À entendre les explications contradictoires des partis, qui ne s’inquiètent guère de la vérité historique, la journée du 15 mai fut, selon les uns, un vaste complot ourdi par MM. Barbès, Louis Blanc, Caussidière, avec l’assentiment de M. Ledru-Rollin et la tolérance de M. de Lamartine, pour renverser l’Assemblée et remettre le gouvernement du pays à une dictature révolutionnaire ; selon les autres, cette prétendue émeute ne fut qu’une ignoble machination de police, un piége tendu aux démocrates socialistes pour se défaire des principaux d’entre eux[1] : dans cette dernière hypothèse, l’invention du piége est attribuée tantôt à M. Marrast, tantôt à M. Buchez, tantôt encore à M. de Lamartine.

De chacune de ces explications si opposées, on peut tirer, selon moi, une parcelle de vérité.

M. Barbès, qui s’était refusé à voter que le gouvernement provisoire avait bien mérité de la patrie ; MM. Louis Blanc et Albert, qui s’étaient vus exclus de la commission exécutive, et à qui l’on refusait la création d’un ministère du travail ; M. Pierre Leroux, qui avait conseillé au gouvernement provisoire de casser les élections et de refaire la loi électorale, formaient dans Paris et dans l’Assemblée même, un parti également hostile au pouvoir exécutif et au pouvoir législatif, et qui, favorable en principe à l’intervention directe du peuple dans les affaires politiques, l’approuvait ou la désapprouvait uniquement selon qu’elle avait ou non des chances propices.

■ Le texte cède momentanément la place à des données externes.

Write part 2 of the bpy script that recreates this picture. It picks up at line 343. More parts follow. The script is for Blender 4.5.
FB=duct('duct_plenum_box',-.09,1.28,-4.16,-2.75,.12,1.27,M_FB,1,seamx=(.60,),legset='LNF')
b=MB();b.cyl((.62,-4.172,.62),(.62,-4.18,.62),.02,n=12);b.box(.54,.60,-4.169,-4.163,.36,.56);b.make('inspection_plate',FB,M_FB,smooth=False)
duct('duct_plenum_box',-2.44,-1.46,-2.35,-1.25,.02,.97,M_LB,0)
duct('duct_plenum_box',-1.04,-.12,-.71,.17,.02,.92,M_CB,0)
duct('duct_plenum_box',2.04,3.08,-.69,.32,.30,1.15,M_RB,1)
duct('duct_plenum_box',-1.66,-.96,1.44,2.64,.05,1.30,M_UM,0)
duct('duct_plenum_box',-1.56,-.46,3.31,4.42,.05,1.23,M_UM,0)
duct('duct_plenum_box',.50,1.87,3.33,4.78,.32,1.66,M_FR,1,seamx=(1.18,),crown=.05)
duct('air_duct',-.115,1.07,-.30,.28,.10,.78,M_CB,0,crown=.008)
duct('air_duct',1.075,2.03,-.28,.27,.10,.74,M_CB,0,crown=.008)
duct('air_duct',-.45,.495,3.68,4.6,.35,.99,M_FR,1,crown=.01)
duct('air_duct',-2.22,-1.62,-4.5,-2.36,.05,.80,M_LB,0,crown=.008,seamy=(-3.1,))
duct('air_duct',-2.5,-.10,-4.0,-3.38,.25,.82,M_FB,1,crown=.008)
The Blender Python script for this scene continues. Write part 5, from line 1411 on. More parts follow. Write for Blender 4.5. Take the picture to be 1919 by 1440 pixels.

  1. Voir, entre autres, au Procès de Bourges, la défense de M. Raspail qui appelle la journée du 15 mai : « Un vaste coup de filet jeté dans le bourbier de l’Hôtel de Ville, pour prendre certains hommes, dont la droiture et la probité étaient aussi à craindre que leur dévouement à la République. »

    C’était là également l’opinion de MM. Pierre Leroux et Cabet.